Given instruction: Report how many lines contain the word "picture", with no other text.

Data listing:
## Begin
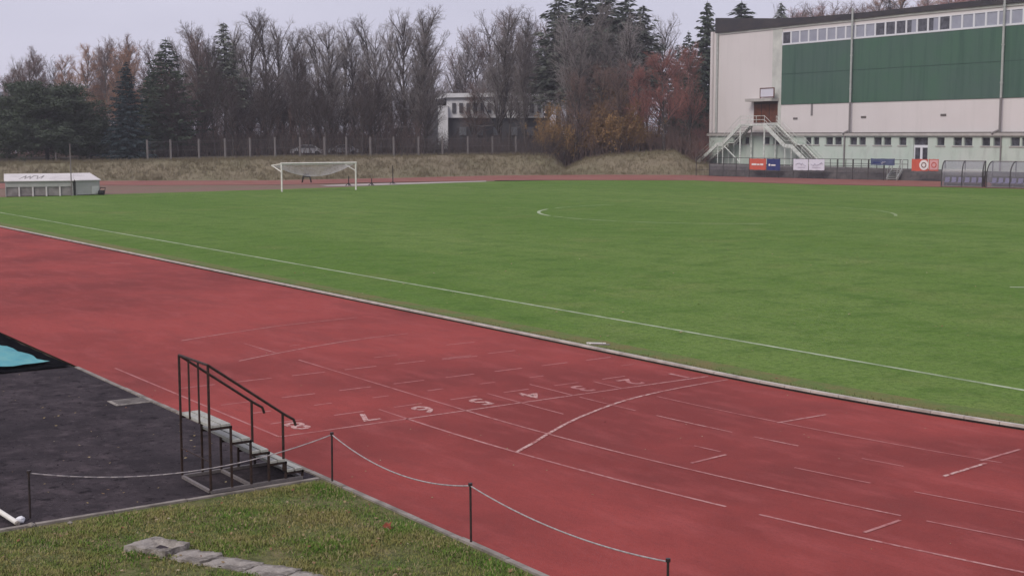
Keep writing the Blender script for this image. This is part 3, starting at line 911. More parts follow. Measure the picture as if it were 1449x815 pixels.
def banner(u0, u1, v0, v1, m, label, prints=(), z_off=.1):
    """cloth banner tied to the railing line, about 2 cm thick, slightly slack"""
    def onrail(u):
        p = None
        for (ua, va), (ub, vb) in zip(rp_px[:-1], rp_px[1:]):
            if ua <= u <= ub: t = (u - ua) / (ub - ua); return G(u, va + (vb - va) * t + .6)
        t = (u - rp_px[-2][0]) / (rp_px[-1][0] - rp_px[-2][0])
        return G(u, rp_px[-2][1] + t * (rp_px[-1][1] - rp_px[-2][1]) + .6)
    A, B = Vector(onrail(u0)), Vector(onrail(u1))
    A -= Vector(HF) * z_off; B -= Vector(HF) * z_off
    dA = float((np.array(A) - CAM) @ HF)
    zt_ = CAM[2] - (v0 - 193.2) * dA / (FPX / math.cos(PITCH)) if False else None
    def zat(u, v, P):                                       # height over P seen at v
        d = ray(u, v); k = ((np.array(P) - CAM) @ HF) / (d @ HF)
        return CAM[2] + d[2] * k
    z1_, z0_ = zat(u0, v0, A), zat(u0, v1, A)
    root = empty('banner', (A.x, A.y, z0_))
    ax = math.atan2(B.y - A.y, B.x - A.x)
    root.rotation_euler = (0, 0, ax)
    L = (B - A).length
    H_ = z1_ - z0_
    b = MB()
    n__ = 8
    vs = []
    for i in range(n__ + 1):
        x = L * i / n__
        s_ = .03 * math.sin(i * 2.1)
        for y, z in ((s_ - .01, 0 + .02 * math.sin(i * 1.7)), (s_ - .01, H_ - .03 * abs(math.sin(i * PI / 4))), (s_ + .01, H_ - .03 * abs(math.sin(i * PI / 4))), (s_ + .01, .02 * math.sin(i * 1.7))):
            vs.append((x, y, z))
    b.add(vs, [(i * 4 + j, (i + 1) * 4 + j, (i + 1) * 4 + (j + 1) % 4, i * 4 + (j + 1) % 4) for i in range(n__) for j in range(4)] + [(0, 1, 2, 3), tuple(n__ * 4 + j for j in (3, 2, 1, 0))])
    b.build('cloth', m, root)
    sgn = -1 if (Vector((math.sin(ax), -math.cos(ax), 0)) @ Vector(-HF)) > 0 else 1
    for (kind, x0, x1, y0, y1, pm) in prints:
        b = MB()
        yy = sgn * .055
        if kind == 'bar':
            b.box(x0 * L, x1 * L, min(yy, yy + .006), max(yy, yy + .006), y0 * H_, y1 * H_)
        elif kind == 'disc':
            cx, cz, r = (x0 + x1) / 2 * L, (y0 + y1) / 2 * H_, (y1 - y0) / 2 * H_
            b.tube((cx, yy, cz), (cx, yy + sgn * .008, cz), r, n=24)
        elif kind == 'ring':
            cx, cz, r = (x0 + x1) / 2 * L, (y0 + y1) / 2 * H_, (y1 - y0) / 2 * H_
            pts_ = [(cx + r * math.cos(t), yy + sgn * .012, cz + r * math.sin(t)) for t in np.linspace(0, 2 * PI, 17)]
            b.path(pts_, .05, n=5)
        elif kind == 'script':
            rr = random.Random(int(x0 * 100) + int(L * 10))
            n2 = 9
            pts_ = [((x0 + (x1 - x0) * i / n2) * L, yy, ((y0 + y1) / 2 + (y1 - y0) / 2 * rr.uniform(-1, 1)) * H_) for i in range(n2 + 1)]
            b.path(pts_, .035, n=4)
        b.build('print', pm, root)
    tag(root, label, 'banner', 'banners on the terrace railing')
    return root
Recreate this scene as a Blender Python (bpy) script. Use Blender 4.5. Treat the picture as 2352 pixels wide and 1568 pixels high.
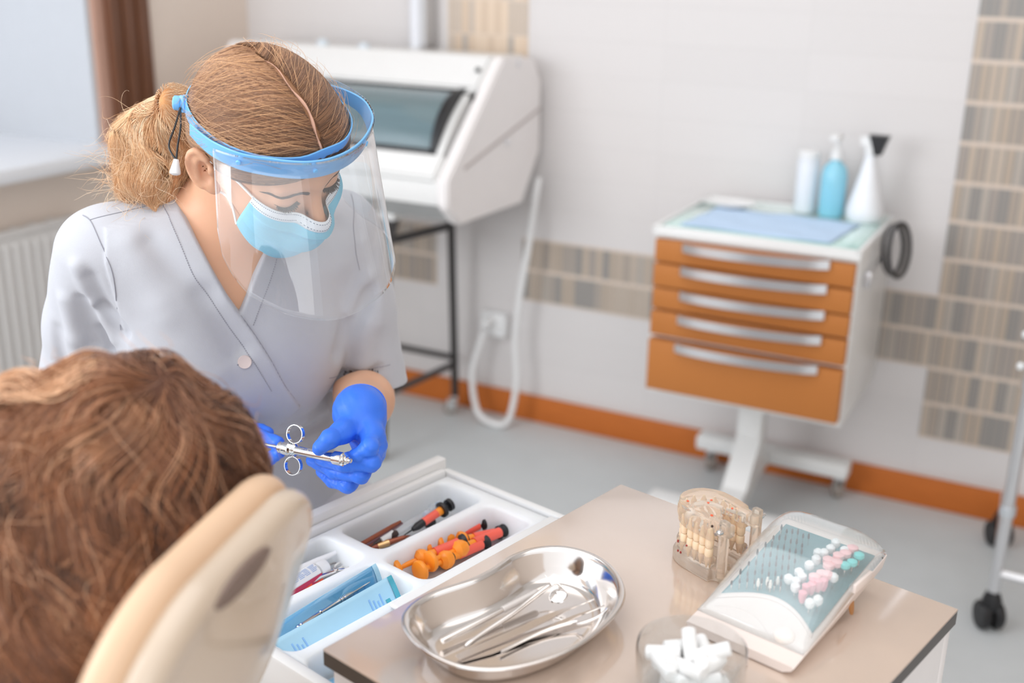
## End
In response: 2